[YOUR GOAL]
Restate the data below word for word. Skip any images it contains.
--- start SUPPLIED INFORMATION ---
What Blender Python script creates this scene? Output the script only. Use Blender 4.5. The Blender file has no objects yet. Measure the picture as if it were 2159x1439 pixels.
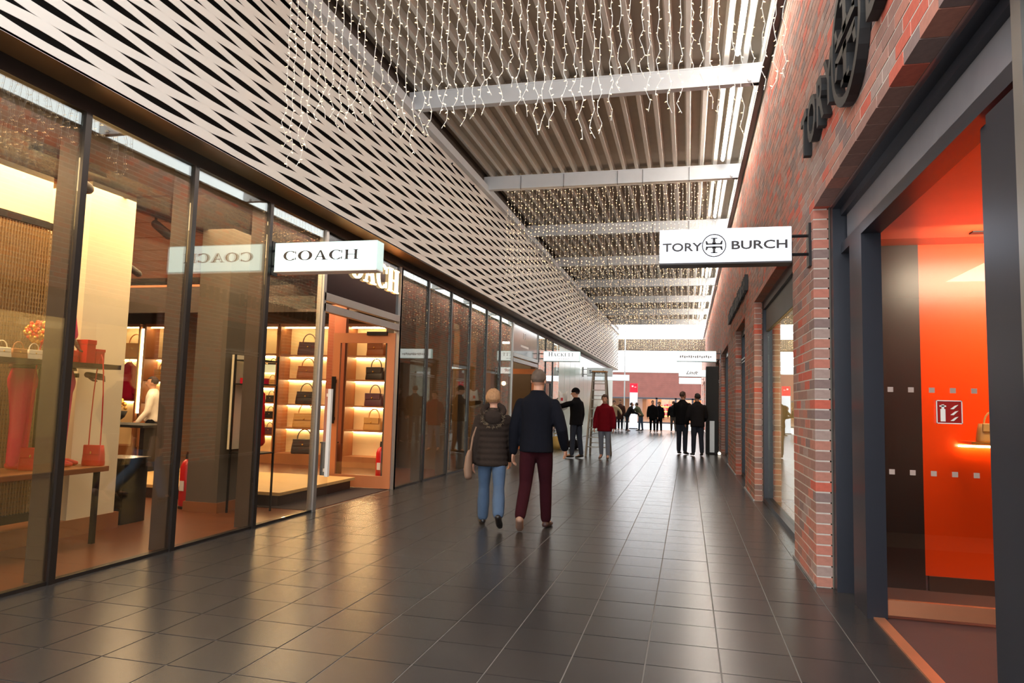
import bpy, bmesh, math, random
from mathutils import Vector, Matrix, Euler
from mathutils.bvhtree import BVHTree
random.seed(7)
PI = math.pi
S = bpy.context.scene
COL = S.collection
# ------------------------------------------------------------------ camera, sky, exposure
F_PX, YAW, PITCH, ROLL = 1484.79, 0.245978, 0.0872584, 0.0270836
fw = Vector((-math.sin(YAW) * math.cos(PITCH), math.cos(YAW) * math.cos(PITCH), math.sin(PITCH)))
rt = Vector((math.cos(YAW), math.sin(YAW), 0)); up = rt.cross(fw)
r2 = rt * math.cos(ROLL) + up * math.sin(ROLL); u2 = up * math.cos(ROLL) - rt * math.sin(ROLL)
cam = bpy.data.objects.new('camera', bpy.data.cameras.new('camera')); COL.objects.link(cam)
cam.matrix_world = Matrix(((r2.x, u2.x, -fw.x, 0), (r2.y, u2.y, -fw.y, 0), (r2.z, u2.z, -fw.z, 1.4), (0, 0, 0, 1)))
cam.data.sensor_width = 36; cam.data.lens = F_PX / 2159 * 36; cam.data.clip_start = 0.05; cam.data.clip_end = 400
S.camera = cam
SKY = 4.2
W = bpy.data.worlds.new('overcast_sky'); S.world = W; W.use_nodes = True
bg = W.node_tree.nodes['Background']; bg.inputs[0].default_value = (0.93, 0.97, 1.0, 1); bg.inputs[1].default_value = SKY
S.view_settings.view_transform = 'Standard'; S.view_settings.look = 'None'; S.view_settings.gamma = 1
S.view_settings.use_curve_mapping = False; S.view_settings.exposure = 0.25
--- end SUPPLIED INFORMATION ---
[THE RESPONSE]
What Blender Python script creates this scene? Output the script only. Use Blender 4.5. The Blender file has no objects yet. Measure the picture as if it were 2159x1439 pixels.
import bpy, bmesh, math, random
from mathutils import Vector, Matrix, Euler
from mathutils.bvhtree import BVHTree
random.seed(7)
PI = math.pi
S = bpy.context.scene
COL = S.collection
# ------------------------------------------------------------------ camera, sky, exposure
F_PX, YAW, PITCH, ROLL = 1484.79, 0.245978, 0.0872584, 0.0270836
fw = Vector((-math.sin(YAW) * math.cos(PITCH), math.cos(YAW) * math.cos(PITCH), math.sin(PITCH)))
rt = Vector((math.cos(YAW), math.sin(YAW), 0)); up = rt.cross(fw)
r2 = rt * math.cos(ROLL) + up * math.sin(ROLL); u2 = up * math.cos(ROLL) - rt * math.sin(ROLL)
cam = bpy.data.objects.new('camera', bpy.data.cameras.new('camera')); COL.objects.link(cam)
cam.matrix_world = Matrix(((r2.x, u2.x, -fw.x, 0), (r2.y, u2.y, -fw.y, 0), (r2.z, u2.z, -fw.z, 1.4), (0, 0, 0, 1)))
cam.data.sensor_width = 36; cam.data.lens = F_PX / 2159 * 36; cam.data.clip_start = 0.05; cam.data.clip_end = 400
S.camera = cam
SKY = 4.2
W = bpy.data.worlds.new('overcast_sky'); S.world = W; W.use_nodes = True
bg = W.node_tree.nodes['Background']; bg.inputs[0].default_value = (0.93, 0.97, 1.0, 1); bg.inputs[1].default_value = SKY
S.view_settings.view_transform = 'Standard'; S.view_settings.look = 'None'; S.view_settings.gamma = 1
S.view_settings.use_curve_mapping = False; S.view_settings.exposure = 0.25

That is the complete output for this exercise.